── Data lines ──

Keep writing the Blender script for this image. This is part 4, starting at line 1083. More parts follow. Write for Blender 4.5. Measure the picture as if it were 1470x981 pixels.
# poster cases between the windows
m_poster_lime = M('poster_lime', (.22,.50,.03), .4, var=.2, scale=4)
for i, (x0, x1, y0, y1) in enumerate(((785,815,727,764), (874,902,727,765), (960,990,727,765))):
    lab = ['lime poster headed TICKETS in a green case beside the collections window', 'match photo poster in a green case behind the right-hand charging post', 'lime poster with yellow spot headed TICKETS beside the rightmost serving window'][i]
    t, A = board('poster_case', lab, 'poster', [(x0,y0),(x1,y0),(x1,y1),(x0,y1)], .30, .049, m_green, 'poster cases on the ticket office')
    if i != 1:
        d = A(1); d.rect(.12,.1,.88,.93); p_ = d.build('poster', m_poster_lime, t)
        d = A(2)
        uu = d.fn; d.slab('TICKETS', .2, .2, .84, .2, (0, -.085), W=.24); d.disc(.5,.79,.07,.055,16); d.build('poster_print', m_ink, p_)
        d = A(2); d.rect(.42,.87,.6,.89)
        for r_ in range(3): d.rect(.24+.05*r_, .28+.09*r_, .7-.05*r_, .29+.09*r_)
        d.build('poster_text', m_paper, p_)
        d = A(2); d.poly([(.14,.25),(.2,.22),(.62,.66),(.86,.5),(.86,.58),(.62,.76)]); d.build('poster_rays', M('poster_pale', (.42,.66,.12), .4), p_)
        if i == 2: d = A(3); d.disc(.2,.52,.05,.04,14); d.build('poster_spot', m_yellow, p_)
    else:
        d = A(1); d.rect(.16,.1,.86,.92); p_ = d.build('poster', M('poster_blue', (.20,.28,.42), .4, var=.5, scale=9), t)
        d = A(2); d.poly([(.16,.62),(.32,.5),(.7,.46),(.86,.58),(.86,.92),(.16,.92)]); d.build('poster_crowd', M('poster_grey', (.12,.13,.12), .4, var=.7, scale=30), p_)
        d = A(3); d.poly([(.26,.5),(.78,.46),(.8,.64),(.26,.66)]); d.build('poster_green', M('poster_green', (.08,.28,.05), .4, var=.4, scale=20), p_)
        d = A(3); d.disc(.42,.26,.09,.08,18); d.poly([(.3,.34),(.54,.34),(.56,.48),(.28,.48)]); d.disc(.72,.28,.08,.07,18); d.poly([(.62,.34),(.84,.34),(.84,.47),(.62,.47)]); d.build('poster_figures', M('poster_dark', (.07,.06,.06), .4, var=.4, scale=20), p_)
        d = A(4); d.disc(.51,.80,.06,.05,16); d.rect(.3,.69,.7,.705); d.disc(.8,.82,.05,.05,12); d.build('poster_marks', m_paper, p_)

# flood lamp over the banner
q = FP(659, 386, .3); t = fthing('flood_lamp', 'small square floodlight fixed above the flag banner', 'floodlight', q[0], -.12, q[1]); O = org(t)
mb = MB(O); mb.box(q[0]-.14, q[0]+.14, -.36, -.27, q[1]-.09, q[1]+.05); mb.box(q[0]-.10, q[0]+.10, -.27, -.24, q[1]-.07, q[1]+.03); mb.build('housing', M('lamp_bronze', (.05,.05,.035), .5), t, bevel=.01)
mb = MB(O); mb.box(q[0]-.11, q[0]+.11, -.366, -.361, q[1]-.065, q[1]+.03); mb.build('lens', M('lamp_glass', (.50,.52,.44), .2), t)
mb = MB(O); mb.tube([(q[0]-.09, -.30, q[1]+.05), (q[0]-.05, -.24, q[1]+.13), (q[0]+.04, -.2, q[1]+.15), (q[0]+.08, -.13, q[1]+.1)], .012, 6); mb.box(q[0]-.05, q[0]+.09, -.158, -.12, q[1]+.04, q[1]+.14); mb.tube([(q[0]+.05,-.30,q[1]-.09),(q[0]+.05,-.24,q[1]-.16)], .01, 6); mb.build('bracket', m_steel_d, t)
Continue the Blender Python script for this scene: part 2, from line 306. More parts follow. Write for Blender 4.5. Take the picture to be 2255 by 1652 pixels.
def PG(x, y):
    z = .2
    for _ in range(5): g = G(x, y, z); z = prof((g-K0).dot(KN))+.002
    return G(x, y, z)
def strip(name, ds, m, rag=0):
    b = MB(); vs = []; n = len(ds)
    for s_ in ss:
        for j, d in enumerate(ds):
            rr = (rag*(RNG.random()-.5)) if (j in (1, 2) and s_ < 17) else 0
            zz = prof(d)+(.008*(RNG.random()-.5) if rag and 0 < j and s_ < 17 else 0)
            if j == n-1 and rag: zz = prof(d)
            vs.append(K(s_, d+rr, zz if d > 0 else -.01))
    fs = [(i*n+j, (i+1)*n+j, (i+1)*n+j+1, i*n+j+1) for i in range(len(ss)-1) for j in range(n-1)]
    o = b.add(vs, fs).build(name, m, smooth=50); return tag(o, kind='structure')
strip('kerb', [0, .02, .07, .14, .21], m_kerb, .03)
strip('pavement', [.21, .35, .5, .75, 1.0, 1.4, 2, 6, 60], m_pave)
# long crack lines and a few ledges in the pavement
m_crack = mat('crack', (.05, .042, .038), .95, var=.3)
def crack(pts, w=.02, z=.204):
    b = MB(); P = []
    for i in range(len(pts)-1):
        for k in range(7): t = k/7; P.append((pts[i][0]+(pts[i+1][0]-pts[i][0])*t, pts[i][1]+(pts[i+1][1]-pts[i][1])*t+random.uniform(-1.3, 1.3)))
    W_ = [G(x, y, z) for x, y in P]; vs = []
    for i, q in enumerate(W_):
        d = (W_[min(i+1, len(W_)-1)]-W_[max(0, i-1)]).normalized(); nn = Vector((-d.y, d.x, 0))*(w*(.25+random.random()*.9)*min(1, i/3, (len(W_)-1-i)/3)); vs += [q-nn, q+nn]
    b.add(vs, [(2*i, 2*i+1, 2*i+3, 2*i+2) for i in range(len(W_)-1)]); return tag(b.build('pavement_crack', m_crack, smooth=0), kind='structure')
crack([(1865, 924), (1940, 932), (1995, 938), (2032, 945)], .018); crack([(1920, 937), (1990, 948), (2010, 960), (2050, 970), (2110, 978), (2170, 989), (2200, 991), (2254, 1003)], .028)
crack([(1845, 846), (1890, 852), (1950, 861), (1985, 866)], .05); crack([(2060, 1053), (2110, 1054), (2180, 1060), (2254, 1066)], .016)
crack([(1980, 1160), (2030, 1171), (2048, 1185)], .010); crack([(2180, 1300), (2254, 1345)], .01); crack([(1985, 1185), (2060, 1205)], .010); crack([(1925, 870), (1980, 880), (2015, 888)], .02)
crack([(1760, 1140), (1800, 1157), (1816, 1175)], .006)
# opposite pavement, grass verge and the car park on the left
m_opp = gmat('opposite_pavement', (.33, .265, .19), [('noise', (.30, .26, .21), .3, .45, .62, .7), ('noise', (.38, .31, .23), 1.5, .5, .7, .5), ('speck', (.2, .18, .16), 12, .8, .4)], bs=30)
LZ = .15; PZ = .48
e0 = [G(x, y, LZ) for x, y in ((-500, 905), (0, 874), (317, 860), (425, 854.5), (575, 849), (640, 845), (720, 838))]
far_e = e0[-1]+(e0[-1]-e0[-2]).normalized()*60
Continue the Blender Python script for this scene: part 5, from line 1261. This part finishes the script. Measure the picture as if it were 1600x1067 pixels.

───

Exercise => Return all of the data word for word.

Task response =>
Keep writing the Blender script for this image. This is part 4, starting at line 1083. More parts follow. Write for Blender 4.5. Measure the picture as if it were 1470x981 pixels.
# poster cases between the windows
m_poster_lime = M('poster_lime', (.22,.50,.03), .4, var=.2, scale=4)
for i, (x0, x1, y0, y1) in enumerate(((785,815,727,764), (874,902,727,765), (960,990,727,765))):
    lab = ['lime poster headed TICKETS in a green case beside the collections window', 'match photo poster in a green case behind the right-hand charging post', 'lime poster with yellow spot headed TICKETS beside the rightmost serving window'][i]
    t, A = board('poster_case', lab, 'poster', [(x0,y0),(x1,y0),(x1,y1),(x0,y1)], .30, .049, m_green, 'poster cases on the ticket office')
    if i != 1:
        d = A(1); d.rect(.12,.1,.88,.93); p_ = d.build('poster', m_poster_lime, t)
        d = A(2)
        uu = d.fn; d.slab('TICKETS', .2, .2, .84, .2, (0, -.085), W=.24); d.disc(.5,.79,.07,.055,16); d.build('poster_print', m_ink, p_)
        d = A(2); d.rect(.42,.87,.6,.89)
        for r_ in range(3): d.rect(.24+.05*r_, .28+.09*r_, .7-.05*r_, .29+.09*r_)
        d.build('poster_text', m_paper, p_)
        d = A(2); d.poly([(.14,.25),(.2,.22),(.62,.66),(.86,.5),(.86,.58),(.62,.76)]); d.build('poster_rays', M('poster_pale', (.42,.66,.12), .4), p_)
        if i == 2: d = A(3); d.disc(.2,.52,.05,.04,14); d.build('poster_spot', m_yellow, p_)
    else:
        d = A(1); d.rect(.16,.1,.86,.92); p_ = d.build('poster', M('poster_blue', (.20,.28,.42), .4, var=.5, scale=9), t)
        d = A(2); d.poly([(.16,.62),(.32,.5),(.7,.46),(.86,.58),(.86,.92),(.16,.92)]); d.build('poster_crowd', M('poster_grey', (.12,.13,.12), .4, var=.7, scale=30), p_)
        d = A(3); d.poly([(.26,.5),(.78,.46),(.8,.64),(.26,.66)]); d.build('poster_green', M('poster_green', (.08,.28,.05), .4, var=.4, scale=20), p_)
        d = A(3); d.disc(.42,.26,.09,.08,18); d.poly([(.3,.34),(.54,.34),(.56,.48),(.28,.48)]); d.disc(.72,.28,.08,.07,18); d.poly([(.62,.34),(.84,.34),(.84,.47),(.62,.47)]); d.build('poster_figures', M('poster_dark', (.07,.06,.06), .4, var=.4, scale=20), p_)
        d = A(4); d.disc(.51,.80,.06,.05,16); d.rect(.3,.69,.7,.705); d.disc(.8,.82,.05,.05,12); d.build('poster_marks', m_paper, p_)

# flood lamp over the banner
q = FP(659, 386, .3); t = fthing('flood_lamp', 'small square floodlight fixed above the flag banner', 'floodlight', q[0], -.12, q[1]); O = org(t)
mb = MB(O); mb.box(q[0]-.14, q[0]+.14, -.36, -.27, q[1]-.09, q[1]+.05); mb.box(q[0]-.10, q[0]+.10, -.27, -.24, q[1]-.07, q[1]+.03); mb.build('housing', M('lamp_bronze', (.05,.05,.035), .5), t, bevel=.01)
mb = MB(O); mb.box(q[0]-.11, q[0]+.11, -.366, -.361, q[1]-.065, q[1]+.03); mb.build('lens', M('lamp_glass', (.50,.52,.44), .2), t)
mb = MB(O); mb.tube([(q[0]-.09, -.30, q[1]+.05), (q[0]-.05, -.24, q[1]+.13), (q[0]+.04, -.2, q[1]+.15), (q[0]+.08, -.13, q[1]+.1)], .012, 6); mb.box(q[0]-.05, q[0]+.09, -.158, -.12, q[1]+.04, q[1]+.14); mb.tube([(q[0]+.05,-.30,q[1]-.09),(q[0]+.05,-.24,q[1]-.16)], .01, 6); mb.build('bracket', m_steel_d, t)
Continue the Blender Python script for this scene: part 2, from line 306. More parts follow. Write for Blender 4.5. Take the picture to be 2255 by 1652 pixels.
def PG(x, y):
    z = .2
    for _ in range(5): g = G(x, y, z); z = prof((g-K0).dot(KN))+.002
    return G(x, y, z)
def strip(name, ds, m, rag=0):
    b = MB(); vs = []; n = len(ds)
    for s_ in ss:
        for j, d in enumerate(ds):
            rr = (rag*(RNG.random()-.5)) if (j in (1, 2) and s_ < 17) else 0
            zz = prof(d)+(.008*(RNG.random()-.5) if rag and 0 < j and s_ < 17 else 0)
            if j == n-1 and rag: zz = prof(d)
            vs.append(K(s_, d+rr, zz if d > 0 else -.01))
    fs = [(i*n+j, (i+1)*n+j, (i+1)*n+j+1, i*n+j+1) for i in range(len(ss)-1) for j in range(n-1)]
    o = b.add(vs, fs).build(name, m, smooth=50); return tag(o, kind='structure')
strip('kerb', [0, .02, .07, .14, .21], m_kerb, .03)
strip('pavement', [.21, .35, .5, .75, 1.0, 1.4, 2, 6, 60], m_pave)
# long crack lines and a few ledges in the pavement
m_crack = mat('crack', (.05, .042, .038), .95, var=.3)
def crack(pts, w=.02, z=.204):
    b = MB(); P = []
    for i in range(len(pts)-1):
        for k in range(7): t = k/7; P.append((pts[i][0]+(pts[i+1][0]-pts[i][0])*t, pts[i][1]+(pts[i+1][1]-pts[i][1])*t+random.uniform(-1.3, 1.3)))
    W_ = [G(x, y, z) for x, y in P]; vs = []
    for i, q in enumerate(W_):
        d = (W_[min(i+1, len(W_)-1)]-W_[max(0, i-1)]).normalized(); nn = Vector((-d.y, d.x, 0))*(w*(.25+random.random()*.9)*min(1, i/3, (len(W_)-1-i)/3)); vs += [q-nn, q+nn]
    b.add(vs, [(2*i, 2*i+1, 2*i+3, 2*i+2) for i in range(len(W_)-1)]); return tag(b.build('pavement_crack', m_crack, smooth=0), kind='structure')
crack([(1865, 924), (1940, 932), (1995, 938), (2032, 945)], .018); crack([(1920, 937), (1990, 948), (2010, 960), (2050, 970), (2110, 978), (2170, 989), (2200, 991), (2254, 1003)], .028)
crack([(1845, 846), (1890, 852), (1950, 861), (1985, 866)], .05); crack([(2060, 1053), (2110, 1054), (2180, 1060), (2254, 1066)], .016)
crack([(1980, 1160), (2030, 1171), (2048, 1185)], .010); crack([(2180, 1300), (2254, 1345)], .01); crack([(1985, 1185), (2060, 1205)], .010); crack([(1925, 870), (1980, 880), (2015, 888)], .02)
crack([(1760, 1140), (1800, 1157), (1816, 1175)], .006)
# opposite pavement, grass verge and the car park on the left
m_opp = gmat('opposite_pavement', (.33, .265, .19), [('noise', (.30, .26, .21), .3, .45, .62, .7), ('noise', (.38, .31, .23), 1.5, .5, .7, .5), ('speck', (.2, .18, .16), 12, .8, .4)], bs=30)
LZ = .15; PZ = .48
e0 = [G(x, y, LZ) for x, y in ((-500, 905), (0, 874), (317, 860), (425, 854.5), (575, 849), (640, 845), (720, 838))]
far_e = e0[-1]+(e0[-1]-e0[-2]).normalized()*60
Continue the Blender Python script for this scene: part 5, from line 1261. This part finishes the script. Measure the picture as if it were 1600x1067 pixels.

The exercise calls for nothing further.